Howard Slatter
May 2017
Howard Slatter was one of two speakers at the Local History Group meeting on 30 March 2017, talking about historic maps of Trumpington and up-to-date technology. See also Tim Glasswell’s talk on the Ordnance Survey mapping of Trumpington. For subsequent work, see Trumpington Maps: Decade by Decade.
Pre-1800
The Gough Map of Great Britain, in the Bodleian Library, Oxford, from about 1360 shows the road from London to Cambridge via Ware and Barkway, so Trumpington is there by implication, if not by name!

Trumpington begins to appear on published maps in the early 1600s, when several series of county maps appeared, including those made by Christopher Saxton and John Speed. Trumpington is named on both of these, but at the scale of such a map, no detail is provided.

The first map which I have seen showing anything more than simply the position of the village is in a collection by John Ogilby, published in 1675. His Britannia: an Illustration of the Kingdom of England and Wales by a Geographical and Historical Description of the Principal Roads Thereof is essentially a series of strip-maps showing various major road routes across the country.
One page from this book shows the road from Puckeridge to King’s Lynn. South of Cambridge it passes through “Hawkston” and Trumpington, an open way past pasture and arable land. In Trumpington itself, we can see the houses in the village and the church to the west of the road, though the arrangement of side roads is difficult to interpret in the light of what we are familiar with today.


A slightly later county map by Robert Morden, published in William Camden’s Britannia, purports to show a similar level of detail. Although the roads look more like those on a modern map, the church is shown to the east of the village, so we should not try to read too much into these early representations.

Enclosure
The great leap forward came with the enclosure maps of 1804 that accompanied the Trumpington Inclosure Act. These have a high level of detail, befitting the purpose in showing individual buildings and parcels of land, and who owned them after enclosure. There are thought to be three versions of the map, including an overview with the fields as they were prior to enclosure, a copy with the new field layout (Cambridgeshire Archives) and a more detailed copy with information about the recipient of each parcel of land and the reference numbers used in the award schedule (at the University Library). The maps cover the whole of the parish; the image shown here is of what we now sometimes refer to as the “historic centre”.

Baker’s Map of Cambridge
In 1830, Richard Baker published a detailed map of Cambridge, stretching far enough south to include most of Trumpington. An example of that map hangs on the wall of Trumpington Village Hall (courtesy of Antony Pemberton), from which comes this image of the historic centre.

Ordnance Survey
The first Ordnance Survey (OS) map showing Cambridge and Trumpington was published in 1836, but being at the familiar scale of one inch to one mile, showed nothing like the level of detail that the enclosure or Baker’s maps provided. Larger scale OS maps started to appear in the late Victorian period. The “6 inch” (scale 6 inches to a mile) map from 1885 shows a good level of detail.

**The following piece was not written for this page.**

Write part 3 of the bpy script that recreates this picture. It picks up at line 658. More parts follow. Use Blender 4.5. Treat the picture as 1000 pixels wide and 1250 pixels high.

But the finest of all were the 25 inch maps, which showed individual buildings and land boundaries, much as had the enclosure map from 80 years previously. This series of images shows the development of Alpha Terrace from 1886, through 1903 to 1927. Note, however, that the Ordnance Survey did not always get it right – Alpha Terrace has never been called Alpha Road!



Linking the old with the new
Many old maps are now available online. A particularly valuable resource is the National Library of Scotland’s (NLS) collection. Here you can see “georeferenced” maps, which have been precisely tagged to correspond with positions on a modern digital map. These two images show Alpha Terrace on both the 1903 25 inch and the equivalent satellite map; you can toggle between them and see them overlaid on one another on the NLS website.


Modern digital mapping techniques also allow the amateur to produce new versions of the old. This image shows my map of Alpha Terrace where the individual houses are colour-coded by date of building.

The photo shows a wedding party outside 52 Alpha Terrace in 1903. The older lady near the middle of the picture in the spotty dress is Mrs Sarah Careless, whose house this was. Clicking number 52 on my actual map shows a brief history of who lived in the house, and when. If you click on an individual name you are taken to their history on the People in Trumpington database.



None of this mapping is yet online – it is very much a work in progress. However, an online resource which we hope to take advantage of is the Maps for One-Place Studies project (M4OPS), developed by Peter Cooper. These two images give a flavour of what can be seen there at present: side-by-side and “spyglass” views of the georeferenced OS One Inch and modern maps of the village. We hope that 25 inch maps from NLS will also soon be available there, and eventually tailored maps for Trumpington itself.


A modern map of Trumpington, designed by Sheila Betts and based on Openstreetmap, appears every two months in The Trumpet, the Trumpington parish magazine. Here is the version from May 2017, but as it is currently changing so rapidly you should refer to the most recent version.

Finally, you can now load georeferenced versions of the enclosure map and the Trumpington History Trails onto your smart phone. Free apps are available. Here are two screenshots taken while I was outside the Village Hall.